## Work to be completed:
Go through the listing and pick out each line with the word "scene" in it.

╭─ Records to use

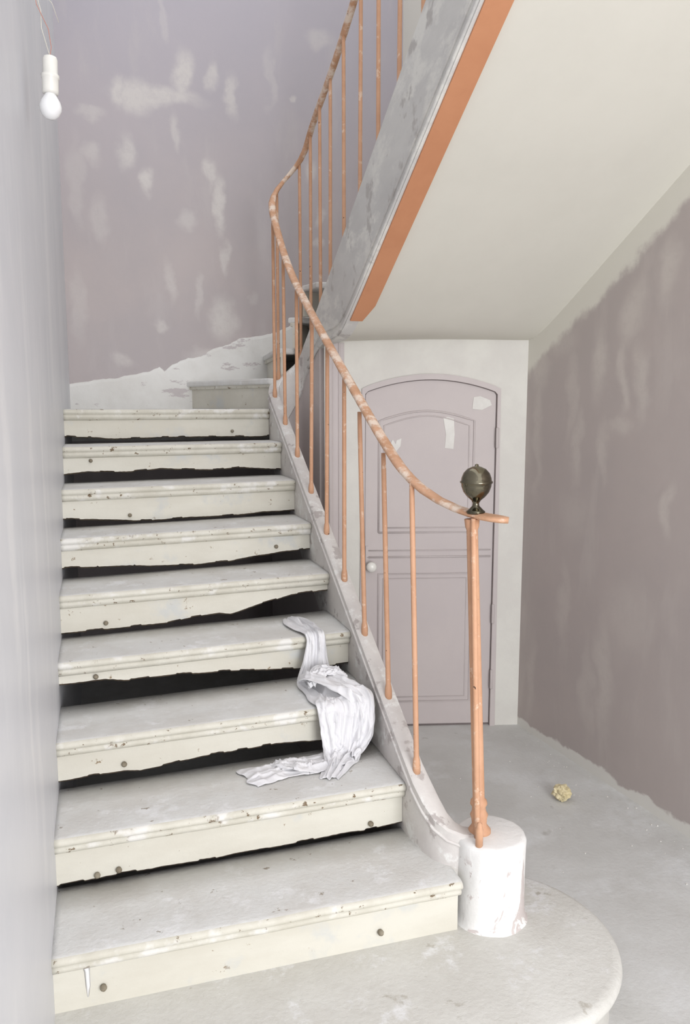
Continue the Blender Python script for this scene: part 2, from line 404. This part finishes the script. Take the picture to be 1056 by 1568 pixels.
for i,(p,z,u) in enumerate(path):
    hl=.027; hr=.03
    if u is None: hr=.035
    P=Vector(p); L=P+nn[i]*hl; Rr=P-nn[i]*hr
    if u is None or u<=YC: zbm=max(.168,z-.36)
    elif u<=YC+LA+.45:
        f=(u-YC)/(LA+.45); zbm=(z-.36)*(1-f)+(2.03)*f
    else: zbm=zsoff(p[1])-.012
    jit=fbm(p[0]*3+p[1]*5,z*3)*.002
    ring=[(L.x,L.y,zbm),(L.x+jit,L.y,(z+zbm)/2),(L.x,L.y,z-.006),(P.x+(L.x-P.x)*.75,P.y+(L.y-P.y)*.75,z),(P.x+(Rr.x-P.x)*.75,P.y+(Rr.y-P.y)*.75,z),(Rr.x,Rr.y,z-.006),(Rr.x,Rr.y,zbm)]
    (rl if (u is None or u<YC+LA+.1) else ru).append(ring)
ru=[rl[-1]]+ru
m=MB(); m.loft(rl); m.obj('string_lower',M_string,stair,True)
m=MB(); m.loft(ru); m.obj('string_upper',M_string2,stair,True)
for o in (bpy.data.objects['string_lower'],bpy.data.objects['string_upper']):
    md=o.modifiers.new('e','EDGE_SPLIT'); md.split_angle=math.radians(40)
bead=[];bead2=[]
for u in [YC+LA+.15+.05*i for i in range(58)]:
    x,y=plan(u); zb=zsoff(y) if u>YC+LA+.45 else None
    if zb is None:
        f=(u-YC)/(LA+.45); zb=(zs(u)-.36)*(1-f)+2.03*f
    bead.append((x-.030,y,zb+.045)); bead2.append((x-.029,y,zb+.004))
m=MB(); m.tube(bead,.006,8); m.tube(bead2,.009,8); m.obj('string_beads',M_string2,stair,True)
bl=[]
for i,(p,z,u) in enumerate(path):
    if u is not None and u>YC: break
    P=Vector(p)+nn[i]*.028; bl.append((P.x,P.y,z-.035))
m=MB(); m.tube(bl,.005,8); m.obj('string_lower_bead',M_string,stair,True)
rings=[]
for i in range(56):
    y=1.535-.05*i; z=zsoff(y)-.02
    wd=min(1,(i+2)/4)
    xl=XC+RC-.018; xr=xl+.03+.055*wd
    rings.append([(xl,y,z),(xr,y,z),(xr,y,z+.03),(xl,y,z+.03)])
m=MB(); m.loft(rings); m.obj('string_underside',M_orange,stair,False)
rows=[]
for i in range(64):
    y=1.98-.05*i
    if y<-1.2: break
    rows.append((y,zsoff(y)))
ring=[]
for y,z in rows:
    xl=XC+RC+.02; xr=xw(y)+.02
    line=[(xl+(xr-xl)*j/12,y,z+.0+ (.012*math.sin(math.pi*j/12))) for j in range(13)]
    ring.append(line+[(xr,y,z+.03),(xl,y,z+.03)])
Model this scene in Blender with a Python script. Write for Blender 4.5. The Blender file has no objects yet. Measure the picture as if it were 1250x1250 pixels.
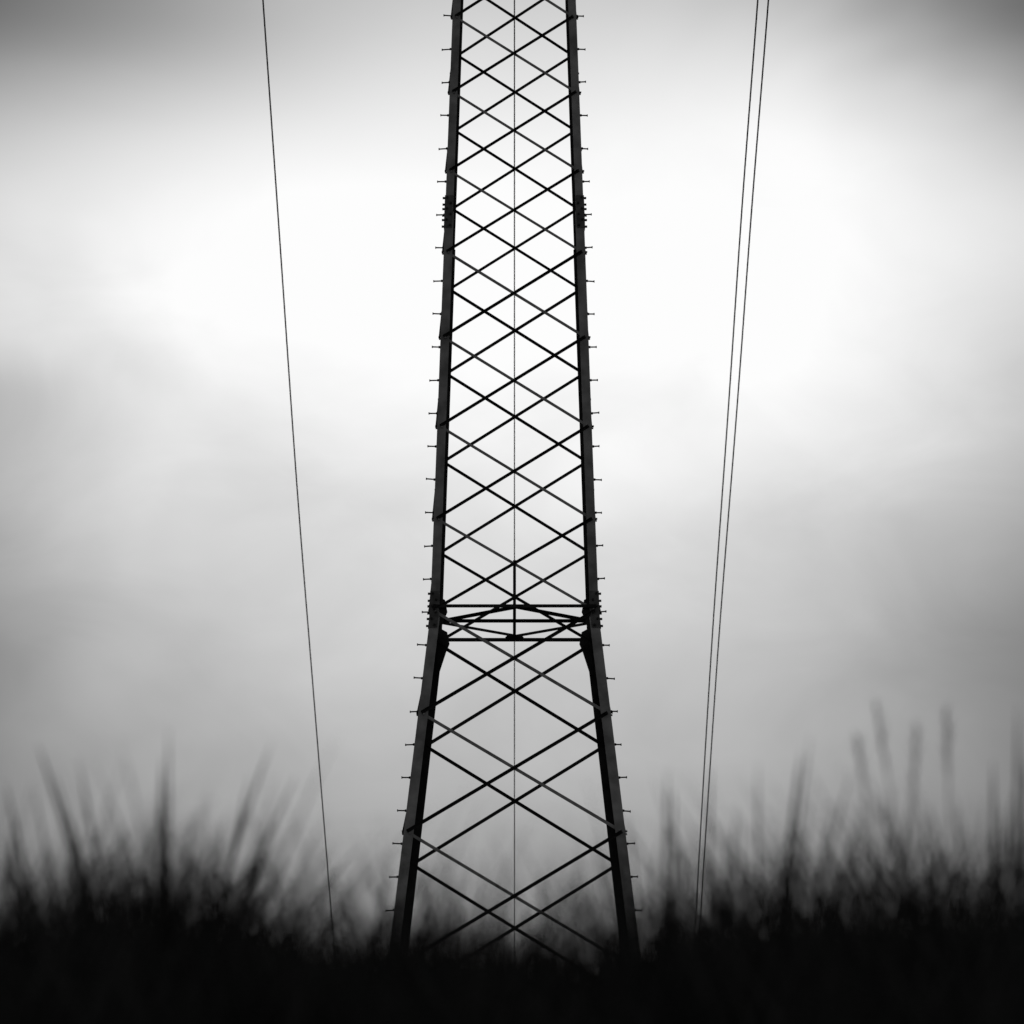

╰─

## Completed exercise:
Continue the Blender Python script for this scene: part 2, from line 404. This part finishes the script. Take the picture to be 1056 by 1568 pixels.
Model this scene in Blender with a Python script. Write for Blender 4.5. The Blender file has no objects yet. Measure the picture as if it were 1250x1250 pixels.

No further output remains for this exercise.